Throughout the occupation period, U.S. planners at home and abroad never completely agreed on the issue of cultural foreign policy. They could not decide whether the forceful promotion of American values abroad was appropriate at all. Even though they may have intended to spread American ideas, culture, and ways of life in Germany, they were uncertain about how to do it. Furthermore, although individual policymakers aspired to indoctrinate the Germans, the political and military infrastructure never gave them the opportunity to fully realize such ambitions. No matter what cultural vision top officials in the State Department may have had, precious little of it trickled down to the level of those on the scene. Moreover, OMGUS officials paid scant attention to Washington concerns.
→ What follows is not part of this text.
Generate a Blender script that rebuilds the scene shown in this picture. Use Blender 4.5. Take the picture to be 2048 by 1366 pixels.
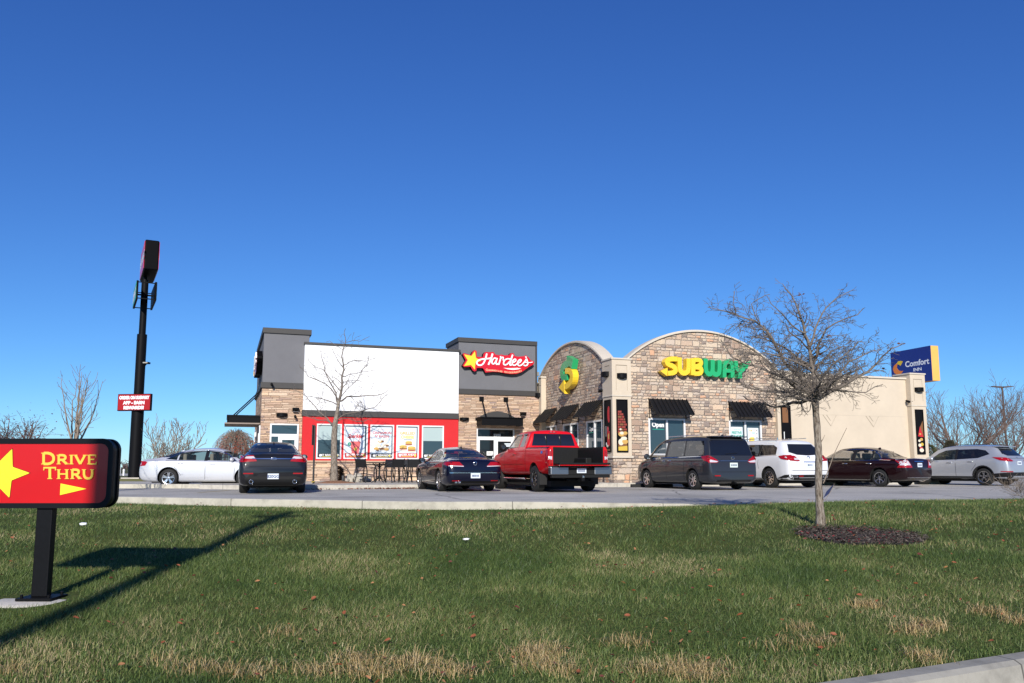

For the most part, the editors of the Neue Zeitung developed and realized their own policy. Directives from Washington were usually discarded and sometimes ridiculed. Even at the height of the Berlin blockade, there was no coherent policy for the newspaper.
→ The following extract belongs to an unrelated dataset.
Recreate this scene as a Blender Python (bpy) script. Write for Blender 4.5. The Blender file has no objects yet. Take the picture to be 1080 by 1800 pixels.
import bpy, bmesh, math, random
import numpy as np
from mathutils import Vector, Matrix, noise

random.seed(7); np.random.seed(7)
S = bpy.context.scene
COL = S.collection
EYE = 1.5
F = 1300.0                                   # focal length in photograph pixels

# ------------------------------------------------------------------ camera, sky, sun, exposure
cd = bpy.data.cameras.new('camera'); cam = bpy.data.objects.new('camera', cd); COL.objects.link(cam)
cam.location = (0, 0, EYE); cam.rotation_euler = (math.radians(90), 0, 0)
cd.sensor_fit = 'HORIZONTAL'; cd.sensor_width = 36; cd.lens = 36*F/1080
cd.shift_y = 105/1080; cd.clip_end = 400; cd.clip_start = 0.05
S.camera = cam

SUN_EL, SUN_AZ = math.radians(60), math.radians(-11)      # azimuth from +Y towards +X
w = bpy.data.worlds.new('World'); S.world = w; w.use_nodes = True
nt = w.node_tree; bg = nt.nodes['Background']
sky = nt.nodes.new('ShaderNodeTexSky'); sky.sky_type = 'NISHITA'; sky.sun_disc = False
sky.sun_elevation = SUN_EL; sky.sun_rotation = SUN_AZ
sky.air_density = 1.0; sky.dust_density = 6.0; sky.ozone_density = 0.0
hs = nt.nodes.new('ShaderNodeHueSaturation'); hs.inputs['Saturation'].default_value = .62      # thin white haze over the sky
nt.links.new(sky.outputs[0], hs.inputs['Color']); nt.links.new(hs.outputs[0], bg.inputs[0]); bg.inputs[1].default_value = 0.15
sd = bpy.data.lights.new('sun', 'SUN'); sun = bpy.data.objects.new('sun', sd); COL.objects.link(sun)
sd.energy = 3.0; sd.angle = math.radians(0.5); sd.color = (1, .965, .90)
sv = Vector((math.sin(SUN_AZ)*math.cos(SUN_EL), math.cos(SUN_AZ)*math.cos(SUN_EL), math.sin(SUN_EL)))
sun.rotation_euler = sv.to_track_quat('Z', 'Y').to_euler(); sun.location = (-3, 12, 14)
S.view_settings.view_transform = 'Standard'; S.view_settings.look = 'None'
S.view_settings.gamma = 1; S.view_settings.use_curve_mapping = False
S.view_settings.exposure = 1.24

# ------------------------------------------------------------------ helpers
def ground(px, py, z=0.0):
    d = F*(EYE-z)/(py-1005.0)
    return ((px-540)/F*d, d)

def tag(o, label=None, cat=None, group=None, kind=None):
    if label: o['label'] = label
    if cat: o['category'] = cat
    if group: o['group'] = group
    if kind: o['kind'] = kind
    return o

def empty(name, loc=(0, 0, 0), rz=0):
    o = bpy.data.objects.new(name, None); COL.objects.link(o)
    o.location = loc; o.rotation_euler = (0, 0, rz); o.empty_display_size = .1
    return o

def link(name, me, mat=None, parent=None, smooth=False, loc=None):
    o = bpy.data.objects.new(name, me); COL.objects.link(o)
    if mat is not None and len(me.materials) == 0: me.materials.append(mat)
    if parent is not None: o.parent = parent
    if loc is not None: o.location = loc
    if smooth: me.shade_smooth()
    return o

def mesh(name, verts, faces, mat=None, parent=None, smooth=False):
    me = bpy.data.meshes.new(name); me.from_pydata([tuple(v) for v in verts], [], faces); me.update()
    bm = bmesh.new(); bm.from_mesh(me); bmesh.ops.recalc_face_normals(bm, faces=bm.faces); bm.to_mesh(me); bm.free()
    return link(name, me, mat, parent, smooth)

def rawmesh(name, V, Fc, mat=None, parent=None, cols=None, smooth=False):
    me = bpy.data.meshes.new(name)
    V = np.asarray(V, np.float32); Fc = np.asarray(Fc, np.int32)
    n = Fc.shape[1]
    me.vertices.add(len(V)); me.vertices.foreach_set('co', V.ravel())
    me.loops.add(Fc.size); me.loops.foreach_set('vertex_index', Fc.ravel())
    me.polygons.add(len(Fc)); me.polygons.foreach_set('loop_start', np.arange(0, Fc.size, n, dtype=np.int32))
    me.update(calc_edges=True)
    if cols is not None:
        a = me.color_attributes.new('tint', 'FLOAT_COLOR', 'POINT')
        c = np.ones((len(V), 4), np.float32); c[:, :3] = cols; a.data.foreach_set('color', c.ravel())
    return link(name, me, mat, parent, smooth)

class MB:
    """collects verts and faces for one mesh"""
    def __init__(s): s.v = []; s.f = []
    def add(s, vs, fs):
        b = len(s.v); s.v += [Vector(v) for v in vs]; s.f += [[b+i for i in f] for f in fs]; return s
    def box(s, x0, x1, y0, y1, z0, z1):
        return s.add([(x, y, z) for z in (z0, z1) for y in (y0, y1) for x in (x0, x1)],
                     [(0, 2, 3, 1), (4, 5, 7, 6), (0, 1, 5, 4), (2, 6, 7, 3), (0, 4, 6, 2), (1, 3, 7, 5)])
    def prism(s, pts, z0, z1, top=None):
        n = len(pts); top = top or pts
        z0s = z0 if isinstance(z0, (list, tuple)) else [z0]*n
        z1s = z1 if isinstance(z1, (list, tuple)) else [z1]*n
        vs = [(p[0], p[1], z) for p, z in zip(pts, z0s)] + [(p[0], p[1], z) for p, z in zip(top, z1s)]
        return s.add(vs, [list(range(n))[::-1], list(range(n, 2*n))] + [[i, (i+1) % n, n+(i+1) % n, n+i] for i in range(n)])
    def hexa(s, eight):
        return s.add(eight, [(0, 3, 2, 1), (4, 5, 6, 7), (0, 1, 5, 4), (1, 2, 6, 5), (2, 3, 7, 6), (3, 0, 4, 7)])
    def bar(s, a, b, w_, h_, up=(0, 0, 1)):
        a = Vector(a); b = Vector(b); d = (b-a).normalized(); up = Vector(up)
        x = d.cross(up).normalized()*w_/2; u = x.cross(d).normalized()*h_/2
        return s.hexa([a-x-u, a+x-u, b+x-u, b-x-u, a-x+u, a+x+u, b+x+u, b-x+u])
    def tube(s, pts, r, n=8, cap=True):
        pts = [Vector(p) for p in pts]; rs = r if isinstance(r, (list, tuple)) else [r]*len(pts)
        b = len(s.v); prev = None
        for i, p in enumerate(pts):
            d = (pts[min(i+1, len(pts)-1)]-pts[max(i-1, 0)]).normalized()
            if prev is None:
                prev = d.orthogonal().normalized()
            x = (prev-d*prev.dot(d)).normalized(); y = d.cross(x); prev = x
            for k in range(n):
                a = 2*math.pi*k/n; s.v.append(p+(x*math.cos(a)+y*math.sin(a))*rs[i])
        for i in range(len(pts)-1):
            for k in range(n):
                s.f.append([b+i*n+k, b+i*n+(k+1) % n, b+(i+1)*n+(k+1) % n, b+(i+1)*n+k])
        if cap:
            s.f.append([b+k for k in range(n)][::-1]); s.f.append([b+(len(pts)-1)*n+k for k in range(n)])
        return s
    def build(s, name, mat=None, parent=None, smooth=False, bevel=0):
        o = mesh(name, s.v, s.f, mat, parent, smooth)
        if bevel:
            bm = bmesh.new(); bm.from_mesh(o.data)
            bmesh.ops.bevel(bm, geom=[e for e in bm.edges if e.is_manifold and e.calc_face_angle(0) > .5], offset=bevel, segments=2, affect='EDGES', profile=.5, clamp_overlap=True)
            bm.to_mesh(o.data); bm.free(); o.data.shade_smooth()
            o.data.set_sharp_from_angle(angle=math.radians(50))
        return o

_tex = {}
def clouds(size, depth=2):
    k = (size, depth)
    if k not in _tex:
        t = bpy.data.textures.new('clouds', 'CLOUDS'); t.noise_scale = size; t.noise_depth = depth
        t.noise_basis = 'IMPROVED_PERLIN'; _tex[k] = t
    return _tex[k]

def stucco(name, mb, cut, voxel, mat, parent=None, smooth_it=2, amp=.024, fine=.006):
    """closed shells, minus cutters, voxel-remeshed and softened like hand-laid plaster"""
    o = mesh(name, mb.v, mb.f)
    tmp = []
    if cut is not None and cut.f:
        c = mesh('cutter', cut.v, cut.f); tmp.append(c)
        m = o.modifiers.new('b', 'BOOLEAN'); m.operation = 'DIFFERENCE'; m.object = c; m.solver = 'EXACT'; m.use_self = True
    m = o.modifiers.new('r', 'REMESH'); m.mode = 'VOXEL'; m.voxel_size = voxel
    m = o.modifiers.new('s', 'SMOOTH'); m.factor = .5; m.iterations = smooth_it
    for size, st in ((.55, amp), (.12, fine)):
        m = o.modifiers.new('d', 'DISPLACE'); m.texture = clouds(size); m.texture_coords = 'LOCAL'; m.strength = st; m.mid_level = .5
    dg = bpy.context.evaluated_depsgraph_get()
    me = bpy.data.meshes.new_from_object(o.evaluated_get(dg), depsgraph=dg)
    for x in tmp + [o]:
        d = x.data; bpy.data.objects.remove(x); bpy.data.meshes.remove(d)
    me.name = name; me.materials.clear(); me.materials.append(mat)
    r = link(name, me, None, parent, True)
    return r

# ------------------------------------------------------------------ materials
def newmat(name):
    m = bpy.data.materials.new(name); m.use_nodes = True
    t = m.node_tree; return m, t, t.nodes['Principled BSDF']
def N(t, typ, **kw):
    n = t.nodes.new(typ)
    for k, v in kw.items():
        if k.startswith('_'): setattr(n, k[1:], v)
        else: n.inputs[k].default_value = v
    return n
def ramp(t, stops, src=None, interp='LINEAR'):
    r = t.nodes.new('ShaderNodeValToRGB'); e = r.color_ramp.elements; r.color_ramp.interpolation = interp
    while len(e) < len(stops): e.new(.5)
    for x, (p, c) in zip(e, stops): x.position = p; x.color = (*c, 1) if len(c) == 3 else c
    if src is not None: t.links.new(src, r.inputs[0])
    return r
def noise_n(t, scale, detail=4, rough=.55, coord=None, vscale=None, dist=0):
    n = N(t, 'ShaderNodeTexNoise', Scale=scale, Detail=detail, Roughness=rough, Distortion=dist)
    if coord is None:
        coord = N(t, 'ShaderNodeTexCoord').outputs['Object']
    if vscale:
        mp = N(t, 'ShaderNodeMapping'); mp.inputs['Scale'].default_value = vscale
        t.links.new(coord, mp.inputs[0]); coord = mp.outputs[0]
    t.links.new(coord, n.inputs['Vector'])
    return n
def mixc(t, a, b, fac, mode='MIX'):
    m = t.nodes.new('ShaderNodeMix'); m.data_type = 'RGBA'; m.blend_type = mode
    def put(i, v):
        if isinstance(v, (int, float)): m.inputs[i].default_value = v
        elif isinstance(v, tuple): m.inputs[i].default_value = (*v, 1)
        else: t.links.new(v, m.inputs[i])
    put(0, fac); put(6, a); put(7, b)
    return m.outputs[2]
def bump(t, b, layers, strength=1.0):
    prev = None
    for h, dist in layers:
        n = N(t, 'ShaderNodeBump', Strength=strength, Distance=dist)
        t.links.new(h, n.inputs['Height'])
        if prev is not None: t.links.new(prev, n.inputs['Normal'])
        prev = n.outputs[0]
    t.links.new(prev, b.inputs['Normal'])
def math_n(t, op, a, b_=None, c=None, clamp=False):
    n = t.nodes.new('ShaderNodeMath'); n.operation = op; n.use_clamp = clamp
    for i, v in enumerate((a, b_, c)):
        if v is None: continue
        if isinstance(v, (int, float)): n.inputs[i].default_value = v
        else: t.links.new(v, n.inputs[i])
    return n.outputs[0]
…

The Army and the State Department disagreed bitterly on the basic purposes of the occupation, the big names at the top of the food chain were preoccupied with their careers (usually intent on getting out of Germany a.s.a.p.), and it fell to mid-level bureaucrats, U.S. soldiers, and German civilians to work out the shape, process, and even direction of what was to be done.

And among the forces feeding into that mix was Gen. Lucius D. Clay, U.S. military governor in Germany in the late '40s, a son of Marietta, Georgia, who had inherited the American Southerners' contempt for "carpetbaggers" past and present and who staunchly defended the principle that moral and political reform would have to come from the Germans themselves, with the U.S. present to protect the process, but not directly involved in it.

What five books would you take to a desert island?

I'll eschew the arch answer, which would be, "The Idiot's Guide to Getting Your Ass off a Desert Island."

The "Odyssey," in one of those editions in Greek with a facing-page English translation. Not only would it be an opportunity to draw strength and wisdom from the tales of brave Ulysses, it would be a great chance to really nail down ancient Greek, something that's been on my to-do list but will never get done for want of time.

Other than that, Pound's complete poems (including the "Cantos"), a collected Anglo-Saxon verse (I can't imagine being marooned without "The Wanderer" and "The Seafarer"), a complete Shakespeare, and the Norse sagas and eddas. Yeah, dead white European straight males. So shoot me.

Who are you going to pass this stick to (3 persons) and why?

Um, I'm not even sure who's had this one and who hasn't, and it's perilously close to a chain letter. So I'll just issue an OPEN TAG to anyone who's been dying to answer these questions, but has been overlooked by friends and family when it came time to add more links to the chain. Equality of opportunity!